PIPA Chairman Lachlan Vidler said the figures confirm a structural shift in the market. “Investors are selling up, and the homes they leave behind are often snapped up by owner-occupiers, permanently removing them from the rental pool,” he said.
The 2024 PIPA Annual Investor Sentiment Survey supports this trend, finding that 14.1 per cent of investors sold at least one property in the past year, compared to 12.1 per cent in 2023. Of those who sold, almost 65 per cent had held the property for less than 10 years, while nearly 20 per cent had owned it for under three years.
“These are not long-term investors cashing out after decades,” Mr Vidler said. “They are people who entered the market with good intentions and were forced out by rising costs and policy uncertainty.”
Survey respondents cited increased holding and compliance costs (44.1 per cent) and higher land tax and government charges (35.4 per cent) as major pressures.

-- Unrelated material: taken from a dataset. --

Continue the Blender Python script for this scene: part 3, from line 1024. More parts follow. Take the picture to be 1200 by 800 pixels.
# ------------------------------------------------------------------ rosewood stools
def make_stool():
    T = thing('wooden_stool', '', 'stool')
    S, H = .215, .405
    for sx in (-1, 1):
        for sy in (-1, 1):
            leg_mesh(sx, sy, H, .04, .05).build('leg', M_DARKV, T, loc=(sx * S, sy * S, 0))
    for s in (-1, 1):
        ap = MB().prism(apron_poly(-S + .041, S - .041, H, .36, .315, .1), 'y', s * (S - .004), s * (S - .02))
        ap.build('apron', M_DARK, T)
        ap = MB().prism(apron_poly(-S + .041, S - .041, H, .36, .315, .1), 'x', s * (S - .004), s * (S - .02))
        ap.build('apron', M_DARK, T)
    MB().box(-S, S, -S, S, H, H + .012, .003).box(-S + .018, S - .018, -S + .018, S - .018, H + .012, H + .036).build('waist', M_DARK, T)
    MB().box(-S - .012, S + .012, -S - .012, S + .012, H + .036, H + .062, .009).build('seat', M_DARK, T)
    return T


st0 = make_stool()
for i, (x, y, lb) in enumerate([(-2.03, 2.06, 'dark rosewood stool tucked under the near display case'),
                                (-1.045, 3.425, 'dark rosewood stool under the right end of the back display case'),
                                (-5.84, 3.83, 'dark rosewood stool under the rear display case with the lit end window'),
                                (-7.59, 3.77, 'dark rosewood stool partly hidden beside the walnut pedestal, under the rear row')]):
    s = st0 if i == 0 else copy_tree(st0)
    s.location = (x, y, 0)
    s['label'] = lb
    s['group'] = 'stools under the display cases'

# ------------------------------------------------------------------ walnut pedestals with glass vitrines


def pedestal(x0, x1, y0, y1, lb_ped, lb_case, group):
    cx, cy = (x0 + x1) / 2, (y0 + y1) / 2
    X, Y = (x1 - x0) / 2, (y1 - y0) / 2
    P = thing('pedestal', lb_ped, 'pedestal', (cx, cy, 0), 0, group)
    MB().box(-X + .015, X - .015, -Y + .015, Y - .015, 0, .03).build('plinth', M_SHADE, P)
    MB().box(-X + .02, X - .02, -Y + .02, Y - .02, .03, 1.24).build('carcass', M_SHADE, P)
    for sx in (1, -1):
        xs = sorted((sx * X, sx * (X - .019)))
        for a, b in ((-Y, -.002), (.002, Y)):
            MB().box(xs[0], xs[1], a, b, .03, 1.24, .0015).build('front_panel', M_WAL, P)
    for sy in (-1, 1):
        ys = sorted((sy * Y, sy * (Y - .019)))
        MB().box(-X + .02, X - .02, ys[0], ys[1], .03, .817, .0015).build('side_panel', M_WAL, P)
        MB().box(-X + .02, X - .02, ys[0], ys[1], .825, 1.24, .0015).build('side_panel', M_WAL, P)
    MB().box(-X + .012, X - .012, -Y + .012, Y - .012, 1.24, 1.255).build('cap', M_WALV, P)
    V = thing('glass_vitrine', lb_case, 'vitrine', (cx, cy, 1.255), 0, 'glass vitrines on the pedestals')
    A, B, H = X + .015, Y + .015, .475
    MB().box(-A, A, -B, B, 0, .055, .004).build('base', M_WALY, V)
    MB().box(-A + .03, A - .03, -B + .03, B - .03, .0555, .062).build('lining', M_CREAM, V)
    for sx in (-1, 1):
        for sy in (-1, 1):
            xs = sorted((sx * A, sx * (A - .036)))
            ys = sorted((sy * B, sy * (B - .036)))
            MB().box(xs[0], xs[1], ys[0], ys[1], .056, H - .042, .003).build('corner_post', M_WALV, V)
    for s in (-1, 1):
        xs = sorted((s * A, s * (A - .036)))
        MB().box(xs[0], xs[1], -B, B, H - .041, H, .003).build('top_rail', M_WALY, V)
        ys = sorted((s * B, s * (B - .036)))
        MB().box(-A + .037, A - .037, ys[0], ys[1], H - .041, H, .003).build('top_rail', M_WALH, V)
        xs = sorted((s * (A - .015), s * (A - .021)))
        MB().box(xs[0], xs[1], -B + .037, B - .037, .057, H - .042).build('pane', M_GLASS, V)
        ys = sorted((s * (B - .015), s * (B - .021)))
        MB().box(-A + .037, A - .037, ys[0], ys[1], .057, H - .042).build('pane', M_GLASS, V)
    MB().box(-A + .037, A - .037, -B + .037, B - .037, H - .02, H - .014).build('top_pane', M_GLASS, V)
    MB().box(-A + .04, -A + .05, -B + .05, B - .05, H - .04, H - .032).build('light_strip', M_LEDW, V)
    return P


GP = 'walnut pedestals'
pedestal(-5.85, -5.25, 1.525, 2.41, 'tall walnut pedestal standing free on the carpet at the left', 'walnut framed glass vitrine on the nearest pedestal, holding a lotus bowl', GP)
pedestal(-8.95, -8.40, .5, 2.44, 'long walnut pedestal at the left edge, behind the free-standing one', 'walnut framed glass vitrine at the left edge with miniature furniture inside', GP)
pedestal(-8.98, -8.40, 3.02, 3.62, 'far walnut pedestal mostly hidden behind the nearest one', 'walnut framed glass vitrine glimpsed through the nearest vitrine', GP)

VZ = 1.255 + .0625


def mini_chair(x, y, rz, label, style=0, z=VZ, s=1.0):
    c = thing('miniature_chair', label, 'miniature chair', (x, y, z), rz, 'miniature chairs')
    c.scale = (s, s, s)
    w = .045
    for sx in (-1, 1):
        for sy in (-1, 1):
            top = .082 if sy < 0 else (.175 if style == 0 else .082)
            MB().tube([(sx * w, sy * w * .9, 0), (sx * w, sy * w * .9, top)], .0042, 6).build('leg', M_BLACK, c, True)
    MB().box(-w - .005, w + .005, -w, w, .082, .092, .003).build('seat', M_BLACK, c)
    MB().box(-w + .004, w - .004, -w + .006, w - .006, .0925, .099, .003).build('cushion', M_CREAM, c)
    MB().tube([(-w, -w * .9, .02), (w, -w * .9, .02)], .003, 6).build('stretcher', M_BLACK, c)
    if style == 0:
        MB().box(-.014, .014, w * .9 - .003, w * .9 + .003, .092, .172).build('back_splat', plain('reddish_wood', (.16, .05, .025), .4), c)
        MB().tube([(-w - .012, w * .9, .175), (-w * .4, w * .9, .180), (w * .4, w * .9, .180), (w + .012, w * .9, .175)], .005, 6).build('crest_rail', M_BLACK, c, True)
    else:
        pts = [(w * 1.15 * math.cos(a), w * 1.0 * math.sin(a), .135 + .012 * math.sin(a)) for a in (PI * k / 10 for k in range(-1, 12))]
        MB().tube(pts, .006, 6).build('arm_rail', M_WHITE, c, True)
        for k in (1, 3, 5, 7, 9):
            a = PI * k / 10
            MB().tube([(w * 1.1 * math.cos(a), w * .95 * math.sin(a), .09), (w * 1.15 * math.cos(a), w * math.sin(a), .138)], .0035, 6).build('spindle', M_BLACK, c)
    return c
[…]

Yet it was the fear of tax reform that stood out, with 44 per cent of investors saying potential changes to negative gearing or capital gains tax (CGT) would influence their decision to sell.

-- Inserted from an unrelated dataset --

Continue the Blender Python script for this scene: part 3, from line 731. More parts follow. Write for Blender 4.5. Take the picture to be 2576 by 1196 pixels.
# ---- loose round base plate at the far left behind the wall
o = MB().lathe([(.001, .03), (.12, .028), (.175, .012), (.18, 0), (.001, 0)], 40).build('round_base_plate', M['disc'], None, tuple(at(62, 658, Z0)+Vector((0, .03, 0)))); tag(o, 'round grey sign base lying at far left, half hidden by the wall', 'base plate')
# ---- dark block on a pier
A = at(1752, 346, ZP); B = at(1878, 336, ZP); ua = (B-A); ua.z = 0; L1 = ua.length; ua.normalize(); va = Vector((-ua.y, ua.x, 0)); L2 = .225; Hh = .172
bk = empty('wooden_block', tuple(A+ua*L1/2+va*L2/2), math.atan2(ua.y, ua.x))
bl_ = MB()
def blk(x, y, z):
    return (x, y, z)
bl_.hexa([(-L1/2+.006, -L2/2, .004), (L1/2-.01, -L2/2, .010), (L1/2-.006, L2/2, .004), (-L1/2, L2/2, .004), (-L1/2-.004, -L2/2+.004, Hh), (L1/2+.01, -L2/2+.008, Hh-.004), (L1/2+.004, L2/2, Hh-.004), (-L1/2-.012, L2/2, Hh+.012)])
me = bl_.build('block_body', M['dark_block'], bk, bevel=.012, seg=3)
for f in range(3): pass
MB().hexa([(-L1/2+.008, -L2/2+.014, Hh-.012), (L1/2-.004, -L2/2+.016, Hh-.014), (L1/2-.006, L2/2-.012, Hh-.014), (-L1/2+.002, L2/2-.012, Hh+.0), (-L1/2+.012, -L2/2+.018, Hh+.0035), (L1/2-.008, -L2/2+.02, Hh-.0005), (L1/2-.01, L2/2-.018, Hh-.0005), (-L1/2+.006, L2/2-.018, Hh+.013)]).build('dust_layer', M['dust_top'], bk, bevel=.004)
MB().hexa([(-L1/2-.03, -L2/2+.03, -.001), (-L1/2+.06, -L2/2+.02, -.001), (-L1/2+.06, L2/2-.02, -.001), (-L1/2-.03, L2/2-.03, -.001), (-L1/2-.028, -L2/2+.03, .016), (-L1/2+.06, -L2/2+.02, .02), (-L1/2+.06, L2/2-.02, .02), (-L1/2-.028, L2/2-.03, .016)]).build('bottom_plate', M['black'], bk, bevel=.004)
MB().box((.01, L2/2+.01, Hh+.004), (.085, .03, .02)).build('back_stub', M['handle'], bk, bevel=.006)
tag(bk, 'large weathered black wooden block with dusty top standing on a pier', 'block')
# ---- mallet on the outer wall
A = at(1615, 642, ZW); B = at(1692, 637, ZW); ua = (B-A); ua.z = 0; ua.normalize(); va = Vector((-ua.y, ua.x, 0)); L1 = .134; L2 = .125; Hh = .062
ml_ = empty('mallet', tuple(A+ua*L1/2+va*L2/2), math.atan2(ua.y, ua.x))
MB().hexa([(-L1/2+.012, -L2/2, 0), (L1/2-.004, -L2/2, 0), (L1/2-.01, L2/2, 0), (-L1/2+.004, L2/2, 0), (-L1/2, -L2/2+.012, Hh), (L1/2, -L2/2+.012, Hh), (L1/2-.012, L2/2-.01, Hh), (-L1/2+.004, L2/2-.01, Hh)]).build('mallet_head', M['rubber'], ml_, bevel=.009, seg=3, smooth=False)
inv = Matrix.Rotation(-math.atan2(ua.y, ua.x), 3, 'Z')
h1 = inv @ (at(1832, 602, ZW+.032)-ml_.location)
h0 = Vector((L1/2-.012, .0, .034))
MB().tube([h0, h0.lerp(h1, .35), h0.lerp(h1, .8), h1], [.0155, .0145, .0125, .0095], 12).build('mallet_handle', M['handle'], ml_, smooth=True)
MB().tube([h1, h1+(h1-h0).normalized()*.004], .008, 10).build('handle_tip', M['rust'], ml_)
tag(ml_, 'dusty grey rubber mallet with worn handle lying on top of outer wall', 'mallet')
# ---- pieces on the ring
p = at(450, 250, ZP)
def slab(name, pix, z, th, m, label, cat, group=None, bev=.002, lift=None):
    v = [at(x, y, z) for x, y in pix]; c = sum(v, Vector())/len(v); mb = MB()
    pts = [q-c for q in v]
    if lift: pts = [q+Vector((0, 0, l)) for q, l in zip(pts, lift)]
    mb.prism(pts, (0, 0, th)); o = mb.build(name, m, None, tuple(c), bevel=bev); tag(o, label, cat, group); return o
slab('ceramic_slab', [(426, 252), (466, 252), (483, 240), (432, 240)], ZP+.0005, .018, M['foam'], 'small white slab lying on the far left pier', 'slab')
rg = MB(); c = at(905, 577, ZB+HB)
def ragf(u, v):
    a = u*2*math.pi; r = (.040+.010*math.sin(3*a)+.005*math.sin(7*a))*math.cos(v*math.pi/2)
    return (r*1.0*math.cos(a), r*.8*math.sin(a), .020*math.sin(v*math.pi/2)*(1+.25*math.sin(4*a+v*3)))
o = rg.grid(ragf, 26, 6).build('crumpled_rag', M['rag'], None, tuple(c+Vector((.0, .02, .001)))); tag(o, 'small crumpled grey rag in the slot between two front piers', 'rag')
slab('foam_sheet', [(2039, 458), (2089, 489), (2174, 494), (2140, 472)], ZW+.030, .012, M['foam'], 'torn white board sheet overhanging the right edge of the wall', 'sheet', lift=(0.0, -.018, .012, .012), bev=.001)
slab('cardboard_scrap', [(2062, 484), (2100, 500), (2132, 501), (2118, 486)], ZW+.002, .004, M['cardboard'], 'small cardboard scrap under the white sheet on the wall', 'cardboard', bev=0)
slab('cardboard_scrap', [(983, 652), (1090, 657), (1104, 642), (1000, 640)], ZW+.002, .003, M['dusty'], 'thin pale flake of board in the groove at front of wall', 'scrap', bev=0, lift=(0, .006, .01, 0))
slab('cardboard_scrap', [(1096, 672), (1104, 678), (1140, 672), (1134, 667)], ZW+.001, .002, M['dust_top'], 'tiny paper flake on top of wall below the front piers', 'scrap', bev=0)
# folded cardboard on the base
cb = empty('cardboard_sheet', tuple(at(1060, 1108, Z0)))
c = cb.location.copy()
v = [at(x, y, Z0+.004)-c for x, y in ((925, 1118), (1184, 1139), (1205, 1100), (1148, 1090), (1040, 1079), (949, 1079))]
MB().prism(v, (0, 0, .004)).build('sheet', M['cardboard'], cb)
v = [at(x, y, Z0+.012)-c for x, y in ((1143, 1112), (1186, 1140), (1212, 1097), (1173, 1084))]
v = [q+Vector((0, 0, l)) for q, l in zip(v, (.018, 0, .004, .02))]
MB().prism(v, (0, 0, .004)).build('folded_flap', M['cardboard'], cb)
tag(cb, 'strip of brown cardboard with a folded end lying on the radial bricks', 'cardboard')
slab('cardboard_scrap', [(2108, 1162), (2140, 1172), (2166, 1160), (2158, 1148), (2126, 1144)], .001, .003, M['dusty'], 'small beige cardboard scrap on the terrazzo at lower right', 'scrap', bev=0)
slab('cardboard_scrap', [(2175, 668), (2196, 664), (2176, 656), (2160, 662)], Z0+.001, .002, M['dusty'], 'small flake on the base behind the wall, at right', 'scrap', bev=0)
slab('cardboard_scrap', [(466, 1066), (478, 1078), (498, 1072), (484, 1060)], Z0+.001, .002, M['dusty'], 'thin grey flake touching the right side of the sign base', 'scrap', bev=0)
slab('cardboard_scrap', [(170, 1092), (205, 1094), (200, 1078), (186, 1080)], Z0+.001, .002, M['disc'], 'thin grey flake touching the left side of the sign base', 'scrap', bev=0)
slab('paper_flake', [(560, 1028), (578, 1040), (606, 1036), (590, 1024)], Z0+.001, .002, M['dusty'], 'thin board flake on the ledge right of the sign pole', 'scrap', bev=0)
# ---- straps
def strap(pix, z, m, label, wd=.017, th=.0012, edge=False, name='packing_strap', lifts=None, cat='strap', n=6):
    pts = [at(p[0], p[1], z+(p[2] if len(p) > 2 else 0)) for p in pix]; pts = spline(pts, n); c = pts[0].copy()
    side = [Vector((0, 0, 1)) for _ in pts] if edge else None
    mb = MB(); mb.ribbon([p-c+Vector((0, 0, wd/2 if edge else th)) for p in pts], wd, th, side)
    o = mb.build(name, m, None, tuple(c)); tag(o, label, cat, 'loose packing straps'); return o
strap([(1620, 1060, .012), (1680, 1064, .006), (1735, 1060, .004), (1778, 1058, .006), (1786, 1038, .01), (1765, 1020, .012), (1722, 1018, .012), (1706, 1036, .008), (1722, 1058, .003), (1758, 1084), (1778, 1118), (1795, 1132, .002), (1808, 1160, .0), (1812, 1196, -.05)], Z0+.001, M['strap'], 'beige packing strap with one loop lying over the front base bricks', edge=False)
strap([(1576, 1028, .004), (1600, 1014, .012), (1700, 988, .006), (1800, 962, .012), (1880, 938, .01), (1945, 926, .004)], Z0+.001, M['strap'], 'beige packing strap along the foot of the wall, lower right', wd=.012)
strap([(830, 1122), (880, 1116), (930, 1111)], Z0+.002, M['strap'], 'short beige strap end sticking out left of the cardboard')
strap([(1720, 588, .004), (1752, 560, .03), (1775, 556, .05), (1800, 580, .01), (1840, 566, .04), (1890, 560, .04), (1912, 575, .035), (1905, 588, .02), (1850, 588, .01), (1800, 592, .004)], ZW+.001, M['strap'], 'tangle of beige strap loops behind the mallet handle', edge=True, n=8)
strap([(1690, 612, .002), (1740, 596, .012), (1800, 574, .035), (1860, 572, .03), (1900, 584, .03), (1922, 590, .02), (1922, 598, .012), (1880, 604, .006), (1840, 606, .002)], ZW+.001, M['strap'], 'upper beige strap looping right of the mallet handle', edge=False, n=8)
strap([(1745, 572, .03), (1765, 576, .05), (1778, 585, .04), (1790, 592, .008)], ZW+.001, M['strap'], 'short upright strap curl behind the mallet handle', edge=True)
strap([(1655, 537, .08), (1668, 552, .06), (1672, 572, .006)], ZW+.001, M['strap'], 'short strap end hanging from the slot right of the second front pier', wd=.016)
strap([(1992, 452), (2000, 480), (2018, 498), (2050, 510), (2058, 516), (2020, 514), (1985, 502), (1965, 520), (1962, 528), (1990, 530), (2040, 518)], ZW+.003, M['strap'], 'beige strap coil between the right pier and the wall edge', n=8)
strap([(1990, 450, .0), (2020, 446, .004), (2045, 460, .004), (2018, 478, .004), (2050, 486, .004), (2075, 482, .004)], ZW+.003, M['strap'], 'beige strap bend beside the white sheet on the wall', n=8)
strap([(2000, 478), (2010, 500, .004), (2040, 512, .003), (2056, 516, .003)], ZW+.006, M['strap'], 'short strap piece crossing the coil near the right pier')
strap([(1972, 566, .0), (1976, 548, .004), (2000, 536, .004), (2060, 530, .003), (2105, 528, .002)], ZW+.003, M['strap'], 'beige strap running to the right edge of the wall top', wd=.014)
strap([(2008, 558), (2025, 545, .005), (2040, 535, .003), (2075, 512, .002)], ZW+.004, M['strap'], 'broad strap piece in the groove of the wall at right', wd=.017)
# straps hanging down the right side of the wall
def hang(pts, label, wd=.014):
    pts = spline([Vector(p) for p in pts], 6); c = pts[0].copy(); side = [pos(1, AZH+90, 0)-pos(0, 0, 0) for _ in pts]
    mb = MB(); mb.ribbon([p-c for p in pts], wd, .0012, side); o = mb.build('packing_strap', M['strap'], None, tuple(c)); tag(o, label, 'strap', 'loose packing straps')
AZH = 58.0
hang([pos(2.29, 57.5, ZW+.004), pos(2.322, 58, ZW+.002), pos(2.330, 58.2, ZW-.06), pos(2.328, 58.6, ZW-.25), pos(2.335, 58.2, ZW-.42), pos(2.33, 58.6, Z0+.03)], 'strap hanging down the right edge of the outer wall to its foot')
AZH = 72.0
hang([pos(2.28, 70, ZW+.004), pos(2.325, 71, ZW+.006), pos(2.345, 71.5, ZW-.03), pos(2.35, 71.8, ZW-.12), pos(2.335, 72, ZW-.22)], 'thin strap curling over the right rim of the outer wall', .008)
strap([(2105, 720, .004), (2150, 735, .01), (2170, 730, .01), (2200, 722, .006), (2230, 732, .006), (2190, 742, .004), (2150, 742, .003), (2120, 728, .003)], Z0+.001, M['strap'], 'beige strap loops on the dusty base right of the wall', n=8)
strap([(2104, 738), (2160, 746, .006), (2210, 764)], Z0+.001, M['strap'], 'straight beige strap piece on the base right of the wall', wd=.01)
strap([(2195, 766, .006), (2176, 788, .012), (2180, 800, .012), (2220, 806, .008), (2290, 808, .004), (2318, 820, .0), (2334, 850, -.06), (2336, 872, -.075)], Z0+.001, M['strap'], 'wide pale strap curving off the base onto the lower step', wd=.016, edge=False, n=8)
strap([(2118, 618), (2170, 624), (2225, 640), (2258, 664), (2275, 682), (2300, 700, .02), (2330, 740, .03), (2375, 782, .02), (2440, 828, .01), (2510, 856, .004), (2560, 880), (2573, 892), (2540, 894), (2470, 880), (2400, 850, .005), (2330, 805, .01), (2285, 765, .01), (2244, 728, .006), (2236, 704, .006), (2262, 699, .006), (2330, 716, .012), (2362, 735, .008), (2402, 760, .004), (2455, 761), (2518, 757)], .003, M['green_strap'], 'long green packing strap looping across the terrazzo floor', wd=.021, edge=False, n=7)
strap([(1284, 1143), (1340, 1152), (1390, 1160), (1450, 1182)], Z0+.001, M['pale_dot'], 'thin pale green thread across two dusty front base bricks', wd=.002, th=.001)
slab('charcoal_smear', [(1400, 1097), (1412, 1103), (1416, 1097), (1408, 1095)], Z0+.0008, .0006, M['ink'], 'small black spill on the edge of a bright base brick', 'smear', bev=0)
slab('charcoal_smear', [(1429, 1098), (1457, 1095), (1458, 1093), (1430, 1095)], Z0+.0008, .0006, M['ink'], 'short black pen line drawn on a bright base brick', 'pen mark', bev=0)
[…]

Mr Vidler said government interference has become the number one concern for investors. “All they want is clarity and consistency. They cannot plan for the future when the rules keep changing,” he said.
With vacancy rates already at record lows, PIPA warns that further investor withdrawals will only worsen the rental crisis. Mr Vidler urged the government to reaffirm support for negative gearing and CGT concessions, which have underpinned private rental supply for decades.
“We need more rental properties, not fewer,” he said. “Undermining investor confidence now is reckless and will deepen the rental crisis.”